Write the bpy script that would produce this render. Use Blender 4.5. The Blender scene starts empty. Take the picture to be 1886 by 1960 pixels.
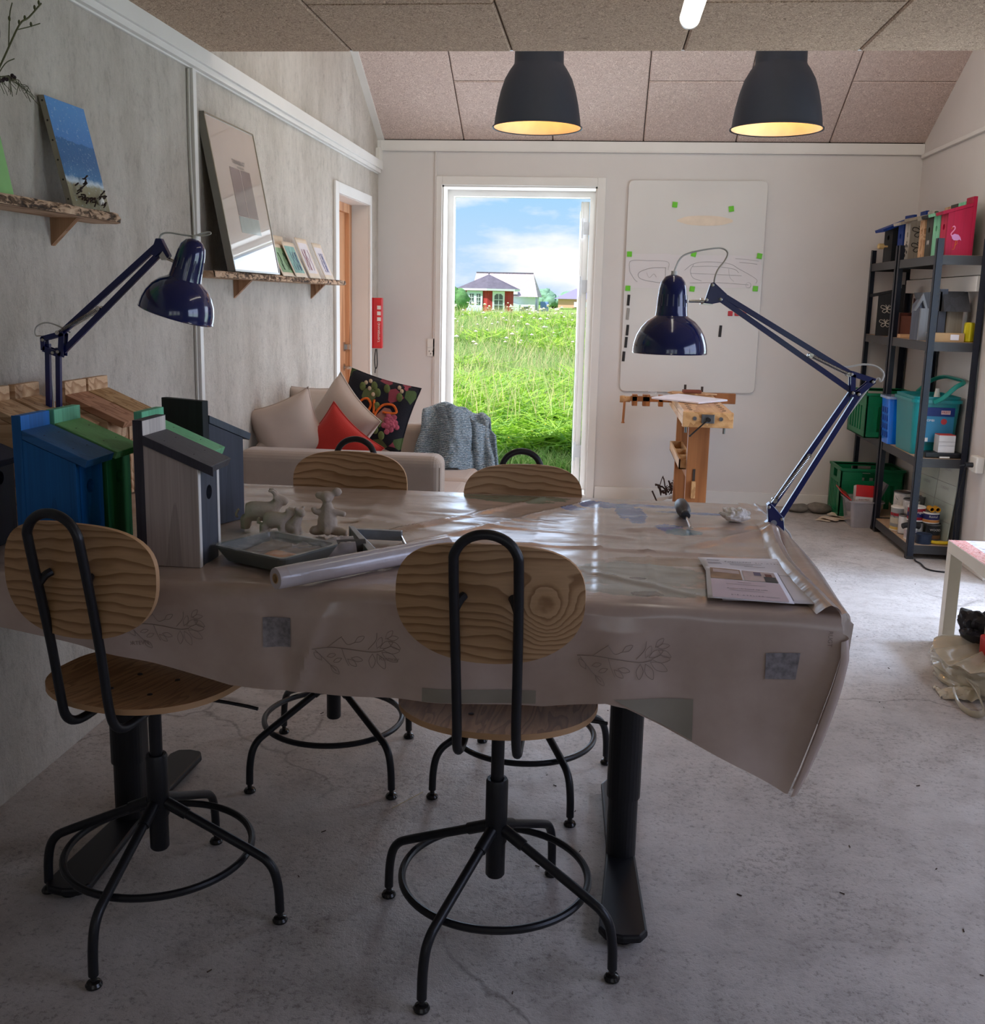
import bpy, math, random
import numpy as np
from mathutils import Vector, Matrix, noise
from math import sin, cos, pi, radians as R
random.seed(7)
S = bpy.context.scene
COL = S.collection

# ------------------------------------------------------------------ camera
cam_d = bpy.data.cameras.new('camera'); cam = bpy.data.objects.new('camera', cam_d); COL.objects.link(cam)
cam_d.sensor_fit = 'HORIZONTAL'; cam_d.sensor_width = 36.0
cam_d.lens = 36.0 * 1954.95 / 1886.0
cam_d.shift_y = -(980.0 - 935.67) / 1886.0
cam_d.clip_end = 900; cam_d.clip_start = 0.05
def cam_basis(pitch=0.1845, yaw=-0.1010, roll=0.0227):
    fw = Vector((sin(yaw)*cos(pitch), cos(yaw)*cos(pitch), -sin(pitch)))
    r = Vector((cos(yaw), -sin(yaw), 0)); u = r.cross(fw)
    c, s = cos(roll), sin(roll)
    return c*r + s*u, -s*r + c*u, fw
_r, _u, _f = cam_basis()
cam.matrix_world = Matrix(((_r.x, _u.x, -_f.x, 0.0), (_r.y, _u.y, -_f.y, 0.0), (_r.z, _u.z, -_f.z, 1.42), (0, 0, 0, 1)))
S.camera = cam

# ------------------------------------------------------------------ exposure, sky, sun, daylight
S.view_settings.view_transform = 'Standard'; S.view_settings.look = 'None'
S.view_settings.gamma = 1.0; S.view_settings.use_curve_mapping = False
S.view_settings.exposure = -0.16
S.cycles.max_bounces = 8; S.cycles.diffuse_bounces = 4; S.cycles.glossy_bounces = 4
S.cycles.transmission_bounces = 6; S.cycles.transparent_max_bounces = 12
S.cycles.caustics_reflective = False; S.cycles.caustics_refractive = False
S.cycles.sample_clamp_indirect = 6.0
S.cycles.use_denoising = True

SKY = 1.14
w = bpy.data.worlds.new('sky'); S.world = w; w.use_nodes = True
nt = w.node_tree; N = nt.nodes; LK = nt.links; N.clear()
out = N.new('ShaderNodeOutputWorld'); bg = N.new('ShaderNodeBackground'); bg.inputs[1].default_value = SKY
tc = N.new('ShaderNodeTexCoord'); sep = N.new('ShaderNodeSeparateXYZ'); LK.new(tc.outputs['Generated'], sep.inputs[0])
ramp = N.new('ShaderNodeValToRGB'); LK.new(sep.outputs['Z'], ramp.inputs[0])
cr = ramp.color_ramp; cr.elements[0].position = 0.0; cr.elements[0].color = (0.62, 0.78, 0.98, 1)
cr.elements[1].position = 0.5; cr.elements[1].color = (0.16, 0.42, 0.85, 1)
e = cr.elements.new(0.12); e.color = (0.34, 0.66, 0.98, 1)
mp = N.new('ShaderNodeMapping'); mp.inputs['Scale'].default_value = (5.5, 5.5, 17.0); mp.inputs['Location'].default_value = (2.3, 0.35, 1.1)
LK.new(tc.outputs['Generated'], mp.inputs[0])
nz = N.new('ShaderNodeTexNoise'); nz.inputs['Scale'].default_value = 1.0; nz.inputs['Detail'].default_value = 7; nz.inputs['Roughness'].default_value = 0.55
LK.new(mp.outputs[0], nz.inputs[0])
cr2 = N.new('ShaderNodeValToRGB'); LK.new(nz.outputs[0], cr2.inputs[0])
cr2.color_ramp.elements[0].position = 0.41; cr2.color_ramp.elements[0].color = (0, 0, 0, 1)
cr2.color_ramp.elements[1].position = 0.55; cr2.color_ramp.elements[1].color = (1, 1, 1, 1)
mx = N.new('ShaderNodeMix'); mx.data_type = 'RGBA'; LK.new(cr2.outputs[0], mx.inputs[0]); LK.new(ramp.outputs[0], mx.inputs[6])
mx.inputs[7].default_value = (1.0, 1.02, 1.06, 1)
LK.new(mx.outputs[2], bg.inputs[0]); LK.new(bg.outputs[0], out.inputs[0])

def sun(direction, strength, angle, col):
    d = bpy.data.lights.new('sun', 'SUN'); d.energy = strength; d.angle = angle; d.color = col
    o = bpy.data.objects.new('sun', d); COL.objects.link(o)
    o.rotation_euler = Vector(direction).to_track_quat('-Z', 'Y').to_euler(); o.location = (-20, -10, 30)
    return o
sun((0.62, 0.55, -0.95), 7.6, 0.01, (1.0, 0.95, 0.86))
def area(name, loc, aim, sx, sy, power, col, portal=False, spread=pi, glossy=False):
    d = bpy.data.lights.new(name, 'AREA'); d.shape = 'RECTANGLE'; d.size = sx; d.size_y = sy
    d.energy = power; d.color = col; d.spread = spread
    if portal: d.cycles.is_portal = True
    o = bpy.data.objects.new(name, d); COL.objects.link(o); o.location = loc; o.visible_glossy = glossy
    o.rotation_euler = Vector(aim).to_track_quat('-Z', 'Y').to_euler()
    return o
# daylight entering through the room's openings: garden door, glazed side door, rear windows; the side window and roof fill are added
area('daylight_garden_door', (-0.61, 7.75, 1.1), (0, -1, -0.12), 0.95, 2.05, 30, (0.92, 0.95, 1.0))
area('daylight_garden_door_sheen', (-0.61, 7.76, 1.1), (0, -1, -0.12), 0.95, 2.05, 27, (0.56, 0.72, 1.0), glossy=True)
area('daylight_side_door', (2.26, 4.85, 1.1), (-1, 0, -0.10), 1.25, 2.05, 46, (0.72, 0.82, 1.0))
area('daylight_side_door_sheen', (2.27, 4.85, 1.1), (-1, 0, -0.30), 1.25, 2.05, 26, (0.66, 0.78, 1.0), glossy=True)
area('sky_outside_side_door', (4.2, 4.95, 5.2), (-0.52, 0, -1), 0.8, 0.8, 430, (0.50, 0.68, 1.0))
area('added_window_light', (2.22, 1.6, 1.4), (-1, 0.1, -0.35), 1.9, 1.1, 24, (0.58, 0.66, 1.0), glossy=True)  # lamp of the added side window, for bluish light from the right
area('added_roof_fill', (0.3, 4.25, 3.15), (0, 1, -0.30), 2.2, 0.9, 31, (1.0, 0.92, 0.82))  # fill lamp added to brighten the sloping ceiling; no window stands there
area('daylight_rear_windows', (0.3, -1.9, 1.5), (-0.10, 1, 0.10), 3.0, 1.0, 5, (0.92, 0.94, 1.0), glossy=True)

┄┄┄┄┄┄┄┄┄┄

Reproduce the listing exactly. Leave its pictures out.

Write the bpy script that would produce this render. Use Blender 4.5. The Blender scene starts empty. Take the picture to be 1886 by 1960 pixels.
import bpy, math, random
import numpy as np
from mathutils import Vector, Matrix, noise
from math import sin, cos, pi, radians as R
random.seed(7)
S = bpy.context.scene
COL = S.collection

# ------------------------------------------------------------------ camera
cam_d = bpy.data.cameras.new('camera'); cam = bpy.data.objects.new('camera', cam_d); COL.objects.link(cam)
cam_d.sensor_fit = 'HORIZONTAL'; cam_d.sensor_width = 36.0
cam_d.lens = 36.0 * 1954.95 / 1886.0
cam_d.shift_y = -(980.0 - 935.67) / 1886.0
cam_d.clip_end = 900; cam_d.clip_start = 0.05
def cam_basis(pitch=0.1845, yaw=-0.1010, roll=0.0227):
    fw = Vector((sin(yaw)*cos(pitch), cos(yaw)*cos(pitch), -sin(pitch)))
    r = Vector((cos(yaw), -sin(yaw), 0)); u = r.cross(fw)
    c, s = cos(roll), sin(roll)
    return c*r + s*u, -s*r + c*u, fw
_r, _u, _f = cam_basis()
cam.matrix_world = Matrix(((_r.x, _u.x, -_f.x, 0.0), (_r.y, _u.y, -_f.y, 0.0), (_r.z, _u.z, -_f.z, 1.42), (0, 0, 0, 1)))
S.camera = cam

# ------------------------------------------------------------------ exposure, sky, sun, daylight
S.view_settings.view_transform = 'Standard'; S.view_settings.look = 'None'
S.view_settings.gamma = 1.0; S.view_settings.use_curve_mapping = False
S.view_settings.exposure = -0.16
S.cycles.max_bounces = 8; S.cycles.diffuse_bounces = 4; S.cycles.glossy_bounces = 4
S.cycles.transmission_bounces = 6; S.cycles.transparent_max_bounces = 12
S.cycles.caustics_reflective = False; S.cycles.caustics_refractive = False
S.cycles.sample_clamp_indirect = 6.0
S.cycles.use_denoising = True

SKY = 1.14
w = bpy.data.worlds.new('sky'); S.world = w; w.use_nodes = True
nt = w.node_tree; N = nt.nodes; LK = nt.links; N.clear()
out = N.new('ShaderNodeOutputWorld'); bg = N.new('ShaderNodeBackground'); bg.inputs[1].default_value = SKY
tc = N.new('ShaderNodeTexCoord'); sep = N.new('ShaderNodeSeparateXYZ'); LK.new(tc.outputs['Generated'], sep.inputs[0])
ramp = N.new('ShaderNodeValToRGB'); LK.new(sep.outputs['Z'], ramp.inputs[0])
cr = ramp.color_ramp; cr.elements[0].position = 0.0; cr.elements[0].color = (0.62, 0.78, 0.98, 1)
cr.elements[1].position = 0.5; cr.elements[1].color = (0.16, 0.42, 0.85, 1)
e = cr.elements.new(0.12); e.color = (0.34, 0.66, 0.98, 1)
mp = N.new('ShaderNodeMapping'); mp.inputs['Scale'].default_value = (5.5, 5.5, 17.0); mp.inputs['Location'].default_value = (2.3, 0.35, 1.1)
LK.new(tc.outputs['Generated'], mp.inputs[0])
nz = N.new('ShaderNodeTexNoise'); nz.inputs['Scale'].default_value = 1.0; nz.inputs['Detail'].default_value = 7; nz.inputs['Roughness'].default_value = 0.55
LK.new(mp.outputs[0], nz.inputs[0])
cr2 = N.new('ShaderNodeValToRGB'); LK.new(nz.outputs[0], cr2.inputs[0])
cr2.color_ramp.elements[0].position = 0.41; cr2.color_ramp.elements[0].color = (0, 0, 0, 1)
cr2.color_ramp.elements[1].position = 0.55; cr2.color_ramp.elements[1].color = (1, 1, 1, 1)
mx = N.new('ShaderNodeMix'); mx.data_type = 'RGBA'; LK.new(cr2.outputs[0], mx.inputs[0]); LK.new(ramp.outputs[0], mx.inputs[6])
mx.inputs[7].default_value = (1.0, 1.02, 1.06, 1)
LK.new(mx.outputs[2], bg.inputs[0]); LK.new(bg.outputs[0], out.inputs[0])

def sun(direction, strength, angle, col):
    d = bpy.data.lights.new('sun', 'SUN'); d.energy = strength; d.angle = angle; d.color = col
    o = bpy.data.objects.new('sun', d); COL.objects.link(o)
    o.rotation_euler = Vector(direction).to_track_quat('-Z', 'Y').to_euler(); o.location = (-20, -10, 30)
    return o
sun((0.62, 0.55, -0.95), 7.6, 0.01, (1.0, 0.95, 0.86))
def area(name, loc, aim, sx, sy, power, col, portal=False, spread=pi, glossy=False):
    d = bpy.data.lights.new(name, 'AREA'); d.shape = 'RECTANGLE'; d.size = sx; d.size_y = sy
    d.energy = power; d.color = col; d.spread = spread
    if portal: d.cycles.is_portal = True
    o = bpy.data.objects.new(name, d); COL.objects.link(o); o.location = loc; o.visible_glossy = glossy
    o.rotation_euler = Vector(aim).to_track_quat('-Z', 'Y').to_euler()
    return o
# daylight entering through the room's openings: garden door, glazed side door, rear windows; the side window and roof fill are added
area('daylight_garden_door', (-0.61, 7.75, 1.1), (0, -1, -0.12), 0.95, 2.05, 30, (0.92, 0.95, 1.0))
area('daylight_garden_door_sheen', (-0.61, 7.76, 1.1), (0, -1, -0.12), 0.95, 2.05, 27, (0.56, 0.72, 1.0), glossy=True)
area('daylight_side_door', (2.26, 4.85, 1.1), (-1, 0, -0.10), 1.25, 2.05, 46, (0.72, 0.82, 1.0))
area('daylight_side_door_sheen', (2.27, 4.85, 1.1), (-1, 0, -0.30), 1.25, 2.05, 26, (0.66, 0.78, 1.0), glossy=True)
area('sky_outside_side_door', (4.2, 4.95, 5.2), (-0.52, 0, -1), 0.8, 0.8, 430, (0.50, 0.68, 1.0))
area('added_window_light', (2.22, 1.6, 1.4), (-1, 0.1, -0.35), 1.9, 1.1, 24, (0.58, 0.66, 1.0), glossy=True)  # lamp of the added side window, for bluish light from the right
area('added_roof_fill', (0.3, 4.25, 3.15), (0, 1, -0.30), 2.2, 0.9, 31, (1.0, 0.92, 0.82))  # fill lamp added to brighten the sloping ceiling; no window stands there
area('daylight_rear_windows', (0.3, -1.9, 1.5), (-0.10, 1, 0.10), 3.0, 1.0, 5, (0.92, 0.94, 1.0), glossy=True)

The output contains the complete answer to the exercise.